Rating: - Simply The Best
This is one book every J2EE architect/developer should have on his/her desk. Using the strategies in this book will make your applications more robust, make you more productive, and make your code easier to understand and maintain. Anyone designing, architecting, or coding with J2EE will find this book to be extremely useful.
It is simply the best
Rating: - One of the landmark technical books of the past few years
This is the most useful book I have read so far on best practices in developing web applications and J2EE enterprise applications.
The problems we try to solve with web applications are varied and complex, and J2EE technology generally makes creating a solution very difficult for the unwary. J2EE provides a lot of complex, suboptimal alternatives for the parts you need to put a web application together, and this book provides much needed guidance in how to get to best practices and how to avoid blindly following bad advice from the pundits. The chapter on how basic OO practices relate to J2EE applications is worth the book, and the advice on persistence, use of JSP and other web tier technologies, use (and non-use) of EJB, and classloading are all excellent.
But it is not a perfect book; here are a couple of caveats. J2EE technologies and best practices move fast, and almost all of the examples in this book use Rod's earlier framework that grew into the Spring framework, so the examples are amost all dated. Also dated is Rod's coverage of JSP, as this book was written before the release of JSP 2.0, and Rod does not cover the shift in best practices for JSP that the newer release represents. He does hint at new practices however, and points out the potential of the (at the time) upcoming JSP 2.0 release.
One more note, this book covers different topics than the more recent "Expert J2EE Design and Development (Without EJB)," and that book (which covers Spring among other topics) refers back to this one a number of times, so even though this book is dated, it is still quite useful in addition to, not instead of, it's companion volume. (..And that's my own opinion. I'm not affiliated with the author or the publisher.)
Rating: - Best Software Design Book
This book is incredible.

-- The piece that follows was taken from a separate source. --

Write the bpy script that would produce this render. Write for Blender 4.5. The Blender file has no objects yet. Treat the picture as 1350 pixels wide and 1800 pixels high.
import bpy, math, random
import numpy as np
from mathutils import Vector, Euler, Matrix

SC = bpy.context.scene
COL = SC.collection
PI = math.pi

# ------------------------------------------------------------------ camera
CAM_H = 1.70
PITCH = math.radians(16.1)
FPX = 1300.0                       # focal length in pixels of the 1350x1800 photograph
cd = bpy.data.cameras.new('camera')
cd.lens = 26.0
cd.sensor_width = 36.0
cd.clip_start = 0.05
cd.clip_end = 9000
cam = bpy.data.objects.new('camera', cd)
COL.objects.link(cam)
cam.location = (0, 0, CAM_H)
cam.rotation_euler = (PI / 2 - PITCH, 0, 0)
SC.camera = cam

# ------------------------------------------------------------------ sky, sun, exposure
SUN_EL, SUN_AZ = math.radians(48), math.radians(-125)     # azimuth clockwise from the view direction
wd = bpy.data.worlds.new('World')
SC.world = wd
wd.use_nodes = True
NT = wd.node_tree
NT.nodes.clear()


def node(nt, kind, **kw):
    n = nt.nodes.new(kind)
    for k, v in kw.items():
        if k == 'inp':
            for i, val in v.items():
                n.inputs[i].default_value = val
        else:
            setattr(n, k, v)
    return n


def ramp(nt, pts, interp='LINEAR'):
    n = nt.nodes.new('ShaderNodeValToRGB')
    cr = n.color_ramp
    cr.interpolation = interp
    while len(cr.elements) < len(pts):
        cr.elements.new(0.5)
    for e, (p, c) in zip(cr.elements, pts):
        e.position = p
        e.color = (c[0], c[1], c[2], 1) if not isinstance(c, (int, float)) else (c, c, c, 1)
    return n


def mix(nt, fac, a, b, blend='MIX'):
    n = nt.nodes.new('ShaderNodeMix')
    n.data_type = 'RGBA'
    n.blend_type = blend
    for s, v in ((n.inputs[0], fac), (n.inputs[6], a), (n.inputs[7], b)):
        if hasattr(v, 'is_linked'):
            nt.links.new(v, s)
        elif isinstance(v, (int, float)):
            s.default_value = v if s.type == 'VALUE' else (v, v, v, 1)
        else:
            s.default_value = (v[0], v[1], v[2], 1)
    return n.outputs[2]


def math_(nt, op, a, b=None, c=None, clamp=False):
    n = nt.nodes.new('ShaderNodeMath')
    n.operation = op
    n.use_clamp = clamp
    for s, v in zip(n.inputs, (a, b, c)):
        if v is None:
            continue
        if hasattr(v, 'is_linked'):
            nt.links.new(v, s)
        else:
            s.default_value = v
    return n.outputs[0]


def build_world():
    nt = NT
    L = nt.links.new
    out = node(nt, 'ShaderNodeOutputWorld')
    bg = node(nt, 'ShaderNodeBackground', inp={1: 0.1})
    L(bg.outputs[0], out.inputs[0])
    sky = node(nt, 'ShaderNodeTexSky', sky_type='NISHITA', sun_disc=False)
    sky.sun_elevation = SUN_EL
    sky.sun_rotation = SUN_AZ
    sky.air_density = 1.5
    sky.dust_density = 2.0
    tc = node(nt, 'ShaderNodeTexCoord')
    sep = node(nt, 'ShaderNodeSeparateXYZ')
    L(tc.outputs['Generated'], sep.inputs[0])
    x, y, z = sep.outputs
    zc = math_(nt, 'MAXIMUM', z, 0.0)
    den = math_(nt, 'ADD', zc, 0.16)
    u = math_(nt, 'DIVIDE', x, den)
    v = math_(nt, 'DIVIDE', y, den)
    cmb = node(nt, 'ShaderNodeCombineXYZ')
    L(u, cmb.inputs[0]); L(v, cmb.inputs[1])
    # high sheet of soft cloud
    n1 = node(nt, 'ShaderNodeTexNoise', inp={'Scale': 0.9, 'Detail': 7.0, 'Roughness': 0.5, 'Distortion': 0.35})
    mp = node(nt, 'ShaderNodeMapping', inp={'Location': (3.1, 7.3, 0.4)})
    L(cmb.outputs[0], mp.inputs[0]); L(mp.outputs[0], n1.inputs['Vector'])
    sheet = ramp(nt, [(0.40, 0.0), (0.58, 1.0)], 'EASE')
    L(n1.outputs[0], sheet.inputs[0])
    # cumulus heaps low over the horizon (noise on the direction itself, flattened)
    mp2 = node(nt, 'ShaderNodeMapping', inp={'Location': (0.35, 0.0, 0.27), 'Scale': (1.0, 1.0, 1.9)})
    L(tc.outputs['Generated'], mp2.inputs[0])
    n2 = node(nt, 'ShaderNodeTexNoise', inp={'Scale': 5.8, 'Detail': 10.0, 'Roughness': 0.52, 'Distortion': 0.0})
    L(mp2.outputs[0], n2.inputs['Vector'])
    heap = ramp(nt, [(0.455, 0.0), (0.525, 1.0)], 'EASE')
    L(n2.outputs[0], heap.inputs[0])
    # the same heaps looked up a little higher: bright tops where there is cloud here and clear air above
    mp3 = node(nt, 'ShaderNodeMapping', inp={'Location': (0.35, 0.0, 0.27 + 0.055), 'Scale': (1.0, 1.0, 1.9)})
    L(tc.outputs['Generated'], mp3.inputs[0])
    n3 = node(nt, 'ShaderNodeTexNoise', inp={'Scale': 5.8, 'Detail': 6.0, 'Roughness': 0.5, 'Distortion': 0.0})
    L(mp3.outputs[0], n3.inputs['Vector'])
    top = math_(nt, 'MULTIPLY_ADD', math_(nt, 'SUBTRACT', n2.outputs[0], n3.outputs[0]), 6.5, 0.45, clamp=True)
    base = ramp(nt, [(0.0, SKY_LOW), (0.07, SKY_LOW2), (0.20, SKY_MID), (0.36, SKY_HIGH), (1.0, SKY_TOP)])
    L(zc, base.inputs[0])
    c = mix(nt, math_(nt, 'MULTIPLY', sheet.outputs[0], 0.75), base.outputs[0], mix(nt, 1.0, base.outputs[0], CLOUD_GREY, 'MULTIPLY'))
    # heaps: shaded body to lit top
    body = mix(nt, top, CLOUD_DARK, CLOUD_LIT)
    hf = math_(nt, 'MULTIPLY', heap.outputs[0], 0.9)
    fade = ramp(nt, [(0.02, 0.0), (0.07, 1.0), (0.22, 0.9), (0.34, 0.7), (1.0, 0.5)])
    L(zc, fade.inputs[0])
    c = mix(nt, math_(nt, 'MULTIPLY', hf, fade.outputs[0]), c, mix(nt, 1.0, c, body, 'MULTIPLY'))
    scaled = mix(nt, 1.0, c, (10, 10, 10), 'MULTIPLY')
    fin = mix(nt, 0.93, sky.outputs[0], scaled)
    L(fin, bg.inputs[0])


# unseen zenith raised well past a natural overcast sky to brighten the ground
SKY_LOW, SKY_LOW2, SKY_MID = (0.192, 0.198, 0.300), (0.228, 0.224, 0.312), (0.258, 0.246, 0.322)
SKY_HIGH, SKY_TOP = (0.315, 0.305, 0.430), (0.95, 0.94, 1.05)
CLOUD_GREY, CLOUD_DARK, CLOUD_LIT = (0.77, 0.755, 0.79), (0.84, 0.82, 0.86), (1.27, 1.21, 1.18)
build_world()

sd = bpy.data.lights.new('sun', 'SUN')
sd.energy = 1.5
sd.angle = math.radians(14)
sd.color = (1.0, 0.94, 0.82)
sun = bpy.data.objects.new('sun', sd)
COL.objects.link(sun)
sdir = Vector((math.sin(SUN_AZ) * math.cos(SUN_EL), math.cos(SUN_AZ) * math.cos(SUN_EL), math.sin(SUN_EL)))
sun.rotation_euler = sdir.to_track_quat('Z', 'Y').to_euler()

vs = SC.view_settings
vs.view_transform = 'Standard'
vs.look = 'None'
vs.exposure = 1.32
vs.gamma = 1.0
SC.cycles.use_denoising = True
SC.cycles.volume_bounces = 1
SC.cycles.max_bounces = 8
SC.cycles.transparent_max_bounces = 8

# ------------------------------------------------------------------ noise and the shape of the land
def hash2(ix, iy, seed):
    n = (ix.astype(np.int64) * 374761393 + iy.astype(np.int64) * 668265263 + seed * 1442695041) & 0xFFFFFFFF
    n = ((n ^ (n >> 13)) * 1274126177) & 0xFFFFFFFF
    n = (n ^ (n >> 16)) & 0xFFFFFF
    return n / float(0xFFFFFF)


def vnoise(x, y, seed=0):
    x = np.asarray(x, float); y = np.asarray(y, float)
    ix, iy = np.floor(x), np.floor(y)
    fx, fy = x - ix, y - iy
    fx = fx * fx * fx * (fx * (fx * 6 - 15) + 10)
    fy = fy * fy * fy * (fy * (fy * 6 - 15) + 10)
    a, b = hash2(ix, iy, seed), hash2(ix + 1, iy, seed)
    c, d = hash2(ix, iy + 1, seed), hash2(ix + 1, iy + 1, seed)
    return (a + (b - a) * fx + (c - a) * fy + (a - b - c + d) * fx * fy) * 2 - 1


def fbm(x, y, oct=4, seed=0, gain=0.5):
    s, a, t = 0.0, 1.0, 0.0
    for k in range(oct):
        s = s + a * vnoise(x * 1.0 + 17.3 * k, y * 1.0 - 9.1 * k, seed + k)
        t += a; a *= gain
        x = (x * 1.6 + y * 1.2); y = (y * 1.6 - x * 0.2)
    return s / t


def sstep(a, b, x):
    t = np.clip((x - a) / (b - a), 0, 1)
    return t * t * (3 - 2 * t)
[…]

Even though it may be a bit dated as it pre-dates Spring and Hibernate, it is still worth reading every page.
This book outlines good software design concepts that can be applied with or with out of J2EE. A lot of it could be applied outside of Java also.
After reading this, I wish I could have apprenticed with Johnson as my mentor in my early development days.
Rating: - Excellent J2EE Book for Developers & Architects
Excellent book to help you choose the right technology for your project.
Covers several frameworks, patterns, and discusses alternatives for the presentation, web, and data tiers.
Interesting ideas about the use (or overuse) of EJBs.
Rating: - Good Content, Poor Editing
I am new to J2EE. I went to some Sun training and got a nice overview of what J2EE is. Now comes the question, how to use J2EE? There are so many decisions to be made. How do I make them? This book seems to do a very nice job of helping with that question.
However, I am disappointed in the editing of this book. I have read too many sentences that had glaring mistakes, enough that this is a distraction while reading, but don't let that stop you from buying this book.